---------- DATASET SECTION

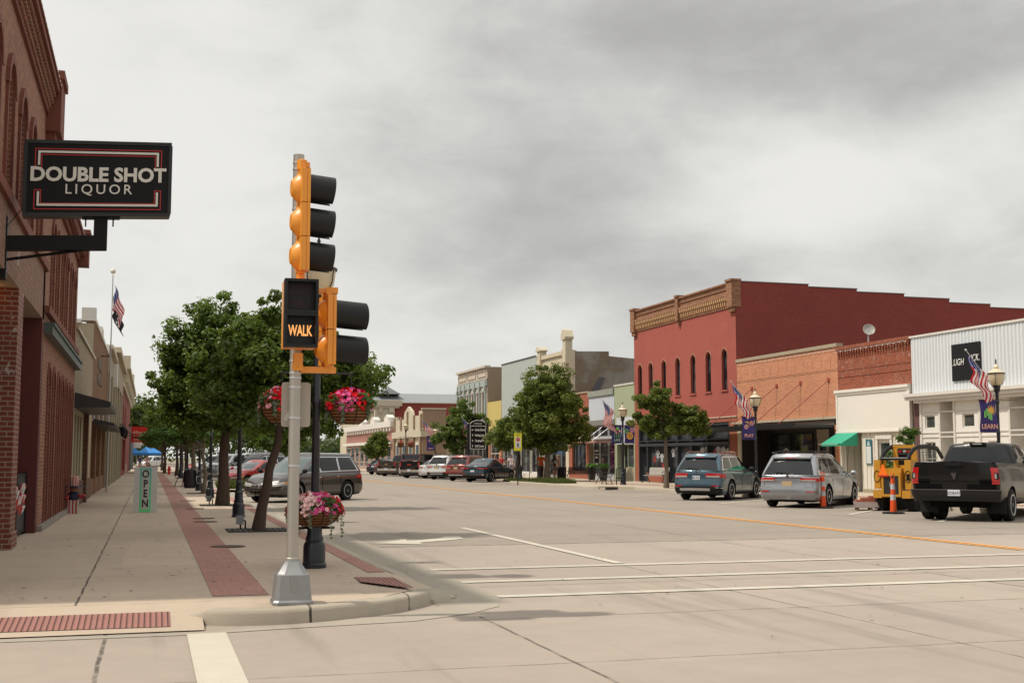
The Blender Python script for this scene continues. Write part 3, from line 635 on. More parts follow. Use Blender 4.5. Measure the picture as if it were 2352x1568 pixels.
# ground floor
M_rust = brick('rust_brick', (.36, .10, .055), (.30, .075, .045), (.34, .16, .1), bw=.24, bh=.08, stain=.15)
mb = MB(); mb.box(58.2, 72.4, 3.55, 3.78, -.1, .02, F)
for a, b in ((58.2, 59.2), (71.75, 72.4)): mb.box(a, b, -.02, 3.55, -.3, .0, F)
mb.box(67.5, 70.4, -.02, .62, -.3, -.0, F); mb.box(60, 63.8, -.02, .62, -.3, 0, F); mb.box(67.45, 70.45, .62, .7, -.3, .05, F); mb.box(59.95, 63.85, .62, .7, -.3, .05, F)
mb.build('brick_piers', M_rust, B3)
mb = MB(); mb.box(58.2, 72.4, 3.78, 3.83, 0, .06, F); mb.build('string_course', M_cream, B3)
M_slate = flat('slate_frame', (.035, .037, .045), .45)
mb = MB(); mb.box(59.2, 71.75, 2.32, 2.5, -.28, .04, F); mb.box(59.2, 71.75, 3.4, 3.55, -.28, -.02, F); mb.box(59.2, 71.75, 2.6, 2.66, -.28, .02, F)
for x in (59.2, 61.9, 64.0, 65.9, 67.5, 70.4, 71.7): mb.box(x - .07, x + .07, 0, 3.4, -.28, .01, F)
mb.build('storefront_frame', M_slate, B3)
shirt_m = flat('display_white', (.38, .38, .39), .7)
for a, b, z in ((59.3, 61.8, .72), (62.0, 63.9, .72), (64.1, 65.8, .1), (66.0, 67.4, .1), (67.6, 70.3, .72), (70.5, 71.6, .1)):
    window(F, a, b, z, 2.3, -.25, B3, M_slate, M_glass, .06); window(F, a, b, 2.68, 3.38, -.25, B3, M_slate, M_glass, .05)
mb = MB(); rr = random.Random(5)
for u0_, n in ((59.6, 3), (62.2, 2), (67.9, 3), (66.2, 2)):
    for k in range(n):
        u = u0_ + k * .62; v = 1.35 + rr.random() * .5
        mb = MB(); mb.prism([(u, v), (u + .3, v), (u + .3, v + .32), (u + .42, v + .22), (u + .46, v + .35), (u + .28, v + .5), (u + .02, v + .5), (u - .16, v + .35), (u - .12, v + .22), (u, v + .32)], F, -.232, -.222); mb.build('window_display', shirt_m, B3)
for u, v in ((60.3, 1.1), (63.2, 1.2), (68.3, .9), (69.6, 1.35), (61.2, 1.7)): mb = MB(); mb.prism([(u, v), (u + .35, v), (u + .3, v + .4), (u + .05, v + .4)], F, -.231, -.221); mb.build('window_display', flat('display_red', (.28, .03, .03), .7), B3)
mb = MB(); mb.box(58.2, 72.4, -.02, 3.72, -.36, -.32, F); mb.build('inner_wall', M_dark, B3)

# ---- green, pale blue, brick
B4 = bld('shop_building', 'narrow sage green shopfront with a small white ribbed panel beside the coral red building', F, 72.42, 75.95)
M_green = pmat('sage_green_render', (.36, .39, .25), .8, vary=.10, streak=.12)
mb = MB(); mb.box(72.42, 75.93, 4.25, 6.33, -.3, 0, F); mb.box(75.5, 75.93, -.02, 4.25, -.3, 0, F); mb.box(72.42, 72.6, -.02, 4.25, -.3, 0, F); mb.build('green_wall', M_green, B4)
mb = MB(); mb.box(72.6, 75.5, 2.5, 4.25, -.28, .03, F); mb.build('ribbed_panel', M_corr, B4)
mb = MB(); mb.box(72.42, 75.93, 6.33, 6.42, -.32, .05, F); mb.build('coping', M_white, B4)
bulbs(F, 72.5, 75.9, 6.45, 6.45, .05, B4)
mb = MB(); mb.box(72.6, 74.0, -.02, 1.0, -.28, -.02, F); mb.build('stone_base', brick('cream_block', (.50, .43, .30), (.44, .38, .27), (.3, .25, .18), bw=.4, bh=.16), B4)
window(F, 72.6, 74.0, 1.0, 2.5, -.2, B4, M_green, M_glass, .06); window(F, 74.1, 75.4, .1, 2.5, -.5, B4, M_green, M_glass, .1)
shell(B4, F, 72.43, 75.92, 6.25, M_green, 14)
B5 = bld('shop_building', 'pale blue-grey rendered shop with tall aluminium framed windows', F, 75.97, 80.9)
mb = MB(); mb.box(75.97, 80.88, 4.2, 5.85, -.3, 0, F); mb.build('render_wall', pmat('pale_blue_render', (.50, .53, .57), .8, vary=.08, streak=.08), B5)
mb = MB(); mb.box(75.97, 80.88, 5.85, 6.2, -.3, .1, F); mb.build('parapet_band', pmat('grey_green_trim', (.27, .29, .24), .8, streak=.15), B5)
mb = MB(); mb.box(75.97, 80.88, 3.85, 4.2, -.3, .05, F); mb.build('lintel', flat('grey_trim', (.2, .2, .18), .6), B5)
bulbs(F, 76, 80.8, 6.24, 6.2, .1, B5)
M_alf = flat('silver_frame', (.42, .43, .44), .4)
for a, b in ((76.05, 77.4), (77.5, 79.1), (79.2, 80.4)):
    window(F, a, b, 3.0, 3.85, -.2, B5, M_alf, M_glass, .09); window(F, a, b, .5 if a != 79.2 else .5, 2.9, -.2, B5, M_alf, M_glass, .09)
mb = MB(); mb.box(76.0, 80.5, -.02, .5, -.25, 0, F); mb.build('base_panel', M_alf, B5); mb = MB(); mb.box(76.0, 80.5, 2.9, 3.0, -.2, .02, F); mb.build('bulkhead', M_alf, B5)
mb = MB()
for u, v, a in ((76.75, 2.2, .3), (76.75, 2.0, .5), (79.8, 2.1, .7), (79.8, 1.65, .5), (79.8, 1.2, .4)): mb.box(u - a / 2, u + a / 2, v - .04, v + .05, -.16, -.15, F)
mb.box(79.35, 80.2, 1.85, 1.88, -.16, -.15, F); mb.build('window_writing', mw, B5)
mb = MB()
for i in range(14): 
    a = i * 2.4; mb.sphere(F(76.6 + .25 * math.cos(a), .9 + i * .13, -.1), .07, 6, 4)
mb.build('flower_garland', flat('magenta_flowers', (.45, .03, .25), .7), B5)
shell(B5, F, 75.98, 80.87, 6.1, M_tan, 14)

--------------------

Working from the lines above, reproduce the material exactly and exclude its pictures.

TASK RESPONSE:
The Blender Python script for this scene continues. Write part 3, from line 635 on. More parts follow. Use Blender 4.5. Measure the picture as if it were 2352x1568 pixels.
# ground floor
M_rust = brick('rust_brick', (.36, .10, .055), (.30, .075, .045), (.34, .16, .1), bw=.24, bh=.08, stain=.15)
mb = MB(); mb.box(58.2, 72.4, 3.55, 3.78, -.1, .02, F)
for a, b in ((58.2, 59.2), (71.75, 72.4)): mb.box(a, b, -.02, 3.55, -.3, .0, F)
mb.box(67.5, 70.4, -.02, .62, -.3, -.0, F); mb.box(60, 63.8, -.02, .62, -.3, 0, F); mb.box(67.45, 70.45, .62, .7, -.3, .05, F); mb.box(59.95, 63.85, .62, .7, -.3, .05, F)
mb.build('brick_piers', M_rust, B3)
mb = MB(); mb.box(58.2, 72.4, 3.78, 3.83, 0, .06, F); mb.build('string_course', M_cream, B3)
M_slate = flat('slate_frame', (.035, .037, .045), .45)
mb = MB(); mb.box(59.2, 71.75, 2.32, 2.5, -.28, .04, F); mb.box(59.2, 71.75, 3.4, 3.55, -.28, -.02, F); mb.box(59.2, 71.75, 2.6, 2.66, -.28, .02, F)
for x in (59.2, 61.9, 64.0, 65.9, 67.5, 70.4, 71.7): mb.box(x - .07, x + .07, 0, 3.4, -.28, .01, F)
mb.build('storefront_frame', M_slate, B3)
shirt_m = flat('display_white', (.38, .38, .39), .7)
for a, b, z in ((59.3, 61.8, .72), (62.0, 63.9, .72), (64.1, 65.8, .1), (66.0, 67.4, .1), (67.6, 70.3, .72), (70.5, 71.6, .1)):
    window(F, a, b, z, 2.3, -.25, B3, M_slate, M_glass, .06); window(F, a, b, 2.68, 3.38, -.25, B3, M_slate, M_glass, .05)
mb = MB(); rr = random.Random(5)
for u0_, n in ((59.6, 3), (62.2, 2), (67.9, 3), (66.2, 2)):
    for k in range(n):
        u = u0_ + k * .62; v = 1.35 + rr.random() * .5
        mb = MB(); mb.prism([(u, v), (u + .3, v), (u + .3, v + .32), (u + .42, v + .22), (u + .46, v + .35), (u + .28, v + .5), (u + .02, v + .5), (u - .16, v + .35), (u - .12, v + .22), (u, v + .32)], F, -.232, -.222); mb.build('window_display', shirt_m, B3)
for u, v in ((60.3, 1.1), (63.2, 1.2), (68.3, .9), (69.6, 1.35), (61.2, 1.7)): mb = MB(); mb.prism([(u, v), (u + .35, v), (u + .3, v + .4), (u + .05, v + .4)], F, -.231, -.221); mb.build('window_display', flat('display_red', (.28, .03, .03), .7), B3)
mb = MB(); mb.box(58.2, 72.4, -.02, 3.72, -.36, -.32, F); mb.build('inner_wall', M_dark, B3)

# ---- green, pale blue, brick
B4 = bld('shop_building', 'narrow sage green shopfront with a small white ribbed panel beside the coral red building', F, 72.42, 75.95)
M_green = pmat('sage_green_render', (.36, .39, .25), .8, vary=.10, streak=.12)
mb = MB(); mb.box(72.42, 75.93, 4.25, 6.33, -.3, 0, F); mb.box(75.5, 75.93, -.02, 4.25, -.3, 0, F); mb.box(72.42, 72.6, -.02, 4.25, -.3, 0, F); mb.build('green_wall', M_green, B4)
mb = MB(); mb.box(72.6, 75.5, 2.5, 4.25, -.28, .03, F); mb.build('ribbed_panel', M_corr, B4)
mb = MB(); mb.box(72.42, 75.93, 6.33, 6.42, -.32, .05, F); mb.build('coping', M_white, B4)
bulbs(F, 72.5, 75.9, 6.45, 6.45, .05, B4)
mb = MB(); mb.box(72.6, 74.0, -.02, 1.0, -.28, -.02, F); mb.build('stone_base', brick('cream_block', (.50, .43, .30), (.44, .38, .27), (.3, .25, .18), bw=.4, bh=.16), B4)
window(F, 72.6, 74.0, 1.0, 2.5, -.2, B4, M_green, M_glass, .06); window(F, 74.1, 75.4, .1, 2.5, -.5, B4, M_green, M_glass, .1)
shell(B4, F, 72.43, 75.92, 6.25, M_green, 14)
B5 = bld('shop_building', 'pale blue-grey rendered shop with tall aluminium framed windows', F, 75.97, 80.9)
mb = MB(); mb.box(75.97, 80.88, 4.2, 5.85, -.3, 0, F); mb.build('render_wall', pmat('pale_blue_render', (.50, .53, .57), .8, vary=.08, streak=.08), B5)
mb = MB(); mb.box(75.97, 80.88, 5.85, 6.2, -.3, .1, F); mb.build('parapet_band', pmat('grey_green_trim', (.27, .29, .24), .8, streak=.15), B5)
mb = MB(); mb.box(75.97, 80.88, 3.85, 4.2, -.3, .05, F); mb.build('lintel', flat('grey_trim', (.2, .2, .18), .6), B5)
bulbs(F, 76, 80.8, 6.24, 6.2, .1, B5)
M_alf = flat('silver_frame', (.42, .43, .44), .4)
for a, b in ((76.05, 77.4), (77.5, 79.1), (79.2, 80.4)):
    window(F, a, b, 3.0, 3.85, -.2, B5, M_alf, M_glass, .09); window(F, a, b, .5 if a != 79.2 else .5, 2.9, -.2, B5, M_alf, M_glass, .09)
mb = MB(); mb.box(76.0, 80.5, -.02, .5, -.25, 0, F); mb.build('base_panel', M_alf, B5); mb = MB(); mb.box(76.0, 80.5, 2.9, 3.0, -.2, .02, F); mb.build('bulkhead', M_alf, B5)
mb = MB()
for u, v, a in ((76.75, 2.2, .3), (76.75, 2.0, .5), (79.8, 2.1, .7), (79.8, 1.65, .5), (79.8, 1.2, .4)): mb.box(u - a / 2, u + a / 2, v - .04, v + .05, -.16, -.15, F)
mb.box(79.35, 80.2, 1.85, 1.88, -.16, -.15, F); mb.build('window_writing', mw, B5)
mb = MB()
for i in range(14): 
    a = i * 2.4; mb.sphere(F(76.6 + .25 * math.cos(a), .9 + i * .13, -.1), .07, 6, 4)
mb.build('flower_garland', flat('magenta_flowers', (.45, .03, .25), .7), B5)
shell(B5, F, 75.98, 80.87, 6.1, M_tan, 14)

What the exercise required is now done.